Sector - Local Government

New powers for councils to help build more affordable homes

Councils across the country will be able to buy cheaper land to help build thousands more social and affordable homes, thanks to new Government reforms coming into force as part of the long-term plan for housing.

Councils will be able to buy land for development through the use of Compulsory Purchase Orders without paying inflated ‘hope value’ costs. ‘Hope value’ estimates the cost land could be worth if it was developed on in the future, meaning councils are forced to pay potentially thousands more to buy land for housing or developments and get stuck in lengthy disputes about costs.

The new measures will remove hope value in certain circumstances where Compulsory Purchase Orders are being used and make it cheaper and easier for councils to transform communities by building new homes.

Levelling Up Minister Jacob Young said: “Our changes will act as a catalyst for investment in our towns and cities and drive much needed regeneration in communities across the country.

“We know we need to build more homes and alongside our Long-Term Plan for Housing, these changes will help us do that, unlocking more sites for affordable and social housing, as well as supporting jobs and growing the economy.”

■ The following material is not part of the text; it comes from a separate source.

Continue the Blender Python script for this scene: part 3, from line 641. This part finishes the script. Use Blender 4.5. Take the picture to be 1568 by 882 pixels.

Kate Henderson, Chief Executive of the National Housing Federation, says: “Enabling local councils to buy cheaper land through Compulsory Purchase Orders without paying ‘hope value’ will allow them to build more of the desperately needed affordable homes the country needs, in the right places for the people who need it most.

“To solve the housing crisis and unlock the land needed for these homes, these changes must sit alongside wider reforms to planning policy which should form part of a nationally coordinated fully funded long-term plan for housing.”

The Levelling-up & Regeneration Act 2023, allows bodies such as Homes England and councils using Compulsory Purchase Orders and looking to build, to apply to the Secretary to remove ‘hope value’. This is under the condition development is in the public interest and is facilitating affordable or social housing, health or educational uses.

Compulsory Purchase Orders have previously been successfully used across the country to facilitate development. Examples include:

  • The ongoing major regeneration of Leicester’s Waterside and the development of up to 500 new homes, as well as new office and retail space. This involved Leicester City Council acquiring the Friars Mills site via a Compulsory Purchase Order and helping bring derelict industrial land back into use.
  • The development of derelict land on the edge of Sheffield city centre for a mix of new homes, offices, retail, leisure and a hotel.
  • The acquisition of an empty supermarket and a terrace of empty shops in Wellingborough to pave the way for housing development
  • The development of new housing in Helmsley, North Yorkshire that had been stalled by the former landowner.